* _Data excerpts_:
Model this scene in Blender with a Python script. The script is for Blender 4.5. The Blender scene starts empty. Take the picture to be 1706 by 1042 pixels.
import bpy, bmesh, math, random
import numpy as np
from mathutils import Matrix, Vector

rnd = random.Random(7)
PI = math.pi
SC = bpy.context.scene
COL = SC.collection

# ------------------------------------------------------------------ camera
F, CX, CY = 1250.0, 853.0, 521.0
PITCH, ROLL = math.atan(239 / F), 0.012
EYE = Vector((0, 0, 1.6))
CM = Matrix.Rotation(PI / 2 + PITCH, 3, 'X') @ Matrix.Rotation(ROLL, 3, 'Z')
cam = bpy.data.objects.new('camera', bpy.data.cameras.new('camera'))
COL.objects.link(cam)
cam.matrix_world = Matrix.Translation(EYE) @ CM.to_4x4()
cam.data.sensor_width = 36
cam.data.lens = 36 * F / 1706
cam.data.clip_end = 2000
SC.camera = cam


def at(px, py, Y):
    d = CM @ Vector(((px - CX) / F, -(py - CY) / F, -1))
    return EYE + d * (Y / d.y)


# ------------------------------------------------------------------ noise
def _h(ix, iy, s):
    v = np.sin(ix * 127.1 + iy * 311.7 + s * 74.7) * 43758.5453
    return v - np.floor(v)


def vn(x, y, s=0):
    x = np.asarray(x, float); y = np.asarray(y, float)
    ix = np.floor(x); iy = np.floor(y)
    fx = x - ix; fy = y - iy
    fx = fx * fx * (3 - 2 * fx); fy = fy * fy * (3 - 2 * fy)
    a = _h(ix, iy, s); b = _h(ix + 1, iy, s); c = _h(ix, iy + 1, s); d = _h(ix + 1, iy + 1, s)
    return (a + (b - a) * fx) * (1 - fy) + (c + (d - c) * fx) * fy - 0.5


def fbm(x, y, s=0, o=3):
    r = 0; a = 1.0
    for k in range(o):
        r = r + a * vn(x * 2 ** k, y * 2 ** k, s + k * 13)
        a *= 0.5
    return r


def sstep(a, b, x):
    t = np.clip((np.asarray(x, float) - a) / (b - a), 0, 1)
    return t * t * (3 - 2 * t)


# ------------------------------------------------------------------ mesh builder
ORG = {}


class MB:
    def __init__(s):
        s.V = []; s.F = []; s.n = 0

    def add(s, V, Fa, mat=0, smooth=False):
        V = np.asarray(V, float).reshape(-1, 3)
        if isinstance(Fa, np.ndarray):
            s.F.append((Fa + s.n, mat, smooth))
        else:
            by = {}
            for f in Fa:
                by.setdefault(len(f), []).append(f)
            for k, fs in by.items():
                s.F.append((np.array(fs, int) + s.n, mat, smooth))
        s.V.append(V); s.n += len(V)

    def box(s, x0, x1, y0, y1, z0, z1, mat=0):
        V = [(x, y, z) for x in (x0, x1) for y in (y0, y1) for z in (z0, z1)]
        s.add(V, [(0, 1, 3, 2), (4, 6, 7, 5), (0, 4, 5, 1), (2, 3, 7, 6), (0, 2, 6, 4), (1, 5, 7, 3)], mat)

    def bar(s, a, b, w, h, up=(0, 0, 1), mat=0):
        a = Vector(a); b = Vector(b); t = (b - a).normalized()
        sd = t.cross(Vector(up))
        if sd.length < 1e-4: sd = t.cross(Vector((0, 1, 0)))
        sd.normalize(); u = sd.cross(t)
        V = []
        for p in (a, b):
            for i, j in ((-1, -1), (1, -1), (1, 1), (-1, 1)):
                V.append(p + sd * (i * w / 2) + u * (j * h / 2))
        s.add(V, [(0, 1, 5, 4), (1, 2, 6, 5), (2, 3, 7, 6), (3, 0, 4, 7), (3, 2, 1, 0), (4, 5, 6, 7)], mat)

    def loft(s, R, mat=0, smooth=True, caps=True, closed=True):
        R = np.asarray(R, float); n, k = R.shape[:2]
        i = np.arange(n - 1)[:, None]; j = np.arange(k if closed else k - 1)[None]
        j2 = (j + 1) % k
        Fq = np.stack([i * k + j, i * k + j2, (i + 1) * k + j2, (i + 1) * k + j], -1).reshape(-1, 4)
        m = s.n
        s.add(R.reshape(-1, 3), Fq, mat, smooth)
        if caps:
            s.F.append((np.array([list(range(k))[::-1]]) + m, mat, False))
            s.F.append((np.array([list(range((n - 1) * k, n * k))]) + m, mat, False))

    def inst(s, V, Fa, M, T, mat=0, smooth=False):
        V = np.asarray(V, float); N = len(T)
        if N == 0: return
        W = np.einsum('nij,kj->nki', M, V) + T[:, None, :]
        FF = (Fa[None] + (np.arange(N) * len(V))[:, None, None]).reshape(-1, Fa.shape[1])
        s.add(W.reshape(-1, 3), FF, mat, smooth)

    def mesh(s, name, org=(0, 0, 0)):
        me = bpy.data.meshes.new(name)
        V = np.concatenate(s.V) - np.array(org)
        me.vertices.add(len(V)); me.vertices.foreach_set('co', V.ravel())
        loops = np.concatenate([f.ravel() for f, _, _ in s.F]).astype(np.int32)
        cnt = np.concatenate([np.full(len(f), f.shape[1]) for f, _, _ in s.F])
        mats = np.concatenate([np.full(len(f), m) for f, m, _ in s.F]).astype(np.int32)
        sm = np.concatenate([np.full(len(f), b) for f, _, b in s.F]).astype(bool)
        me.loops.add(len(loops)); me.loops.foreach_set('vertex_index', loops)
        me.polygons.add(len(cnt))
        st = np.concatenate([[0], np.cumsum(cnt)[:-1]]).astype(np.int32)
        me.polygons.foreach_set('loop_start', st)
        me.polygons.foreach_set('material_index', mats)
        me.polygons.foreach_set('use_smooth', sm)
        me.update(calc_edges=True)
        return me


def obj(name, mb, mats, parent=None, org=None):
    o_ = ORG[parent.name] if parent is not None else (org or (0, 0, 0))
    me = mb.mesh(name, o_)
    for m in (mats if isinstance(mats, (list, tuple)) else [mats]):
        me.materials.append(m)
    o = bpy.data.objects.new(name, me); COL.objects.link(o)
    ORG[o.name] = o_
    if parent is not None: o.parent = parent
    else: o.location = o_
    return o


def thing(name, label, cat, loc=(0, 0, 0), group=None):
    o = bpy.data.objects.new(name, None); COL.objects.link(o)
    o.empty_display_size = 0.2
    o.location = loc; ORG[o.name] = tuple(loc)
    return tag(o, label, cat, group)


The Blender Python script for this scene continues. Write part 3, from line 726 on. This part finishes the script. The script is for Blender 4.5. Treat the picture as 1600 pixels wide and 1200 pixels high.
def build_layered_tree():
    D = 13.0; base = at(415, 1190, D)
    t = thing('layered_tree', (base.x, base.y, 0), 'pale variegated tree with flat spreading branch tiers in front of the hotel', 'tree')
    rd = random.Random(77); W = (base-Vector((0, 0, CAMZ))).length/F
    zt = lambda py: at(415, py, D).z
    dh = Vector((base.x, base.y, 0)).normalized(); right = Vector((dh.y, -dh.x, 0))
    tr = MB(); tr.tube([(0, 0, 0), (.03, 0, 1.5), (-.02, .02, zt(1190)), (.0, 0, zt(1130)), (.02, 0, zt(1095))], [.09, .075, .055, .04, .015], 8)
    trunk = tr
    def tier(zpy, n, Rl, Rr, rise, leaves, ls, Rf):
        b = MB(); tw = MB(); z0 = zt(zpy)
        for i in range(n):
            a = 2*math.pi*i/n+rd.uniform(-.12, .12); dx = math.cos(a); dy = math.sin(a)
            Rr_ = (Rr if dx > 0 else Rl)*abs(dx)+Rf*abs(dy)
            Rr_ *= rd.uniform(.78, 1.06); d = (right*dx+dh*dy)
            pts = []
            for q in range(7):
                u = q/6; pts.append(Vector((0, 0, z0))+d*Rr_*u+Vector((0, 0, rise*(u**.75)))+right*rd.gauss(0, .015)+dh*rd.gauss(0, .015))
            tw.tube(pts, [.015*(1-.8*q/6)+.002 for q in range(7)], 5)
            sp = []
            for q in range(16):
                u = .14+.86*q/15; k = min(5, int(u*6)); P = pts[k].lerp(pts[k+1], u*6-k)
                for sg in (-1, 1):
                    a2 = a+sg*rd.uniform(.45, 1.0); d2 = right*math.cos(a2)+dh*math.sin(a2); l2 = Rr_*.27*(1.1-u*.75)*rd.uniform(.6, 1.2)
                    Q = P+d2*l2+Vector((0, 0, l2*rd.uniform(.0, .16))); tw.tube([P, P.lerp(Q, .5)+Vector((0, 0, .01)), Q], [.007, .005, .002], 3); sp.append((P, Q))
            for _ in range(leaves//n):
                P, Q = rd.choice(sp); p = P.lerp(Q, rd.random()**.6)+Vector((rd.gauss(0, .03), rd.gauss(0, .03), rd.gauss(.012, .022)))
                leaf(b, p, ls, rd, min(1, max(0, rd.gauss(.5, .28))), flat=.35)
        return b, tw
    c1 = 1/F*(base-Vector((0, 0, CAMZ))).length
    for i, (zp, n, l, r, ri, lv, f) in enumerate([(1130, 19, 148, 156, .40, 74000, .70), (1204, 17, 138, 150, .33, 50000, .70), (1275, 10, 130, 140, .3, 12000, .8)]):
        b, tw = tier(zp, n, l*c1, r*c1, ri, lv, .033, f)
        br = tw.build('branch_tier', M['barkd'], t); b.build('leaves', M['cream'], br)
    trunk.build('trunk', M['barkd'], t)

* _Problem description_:
Exactly repeat the lines above, from the opening line through the one with "return EYE + d * (Y / d.y)", and include nothing else.

* _Problem solution_:
Model this scene in Blender with a Python script. The script is for Blender 4.5. The Blender scene starts empty. Take the picture to be 1706 by 1042 pixels.
import bpy, bmesh, math, random
import numpy as np
from mathutils import Matrix, Vector

rnd = random.Random(7)
PI = math.pi
SC = bpy.context.scene
COL = SC.collection

# ------------------------------------------------------------------ camera
F, CX, CY = 1250.0, 853.0, 521.0
PITCH, ROLL = math.atan(239 / F), 0.012
EYE = Vector((0, 0, 1.6))
CM = Matrix.Rotation(PI / 2 + PITCH, 3, 'X') @ Matrix.Rotation(ROLL, 3, 'Z')
cam = bpy.data.objects.new('camera', bpy.data.cameras.new('camera'))
COL.objects.link(cam)
cam.matrix_world = Matrix.Translation(EYE) @ CM.to_4x4()
cam.data.sensor_width = 36
cam.data.lens = 36 * F / 1706
cam.data.clip_end = 2000
SC.camera = cam


def at(px, py, Y):
    d = CM @ Vector(((px - CX) / F, -(py - CY) / F, -1))
    return EYE + d * (Y / d.y)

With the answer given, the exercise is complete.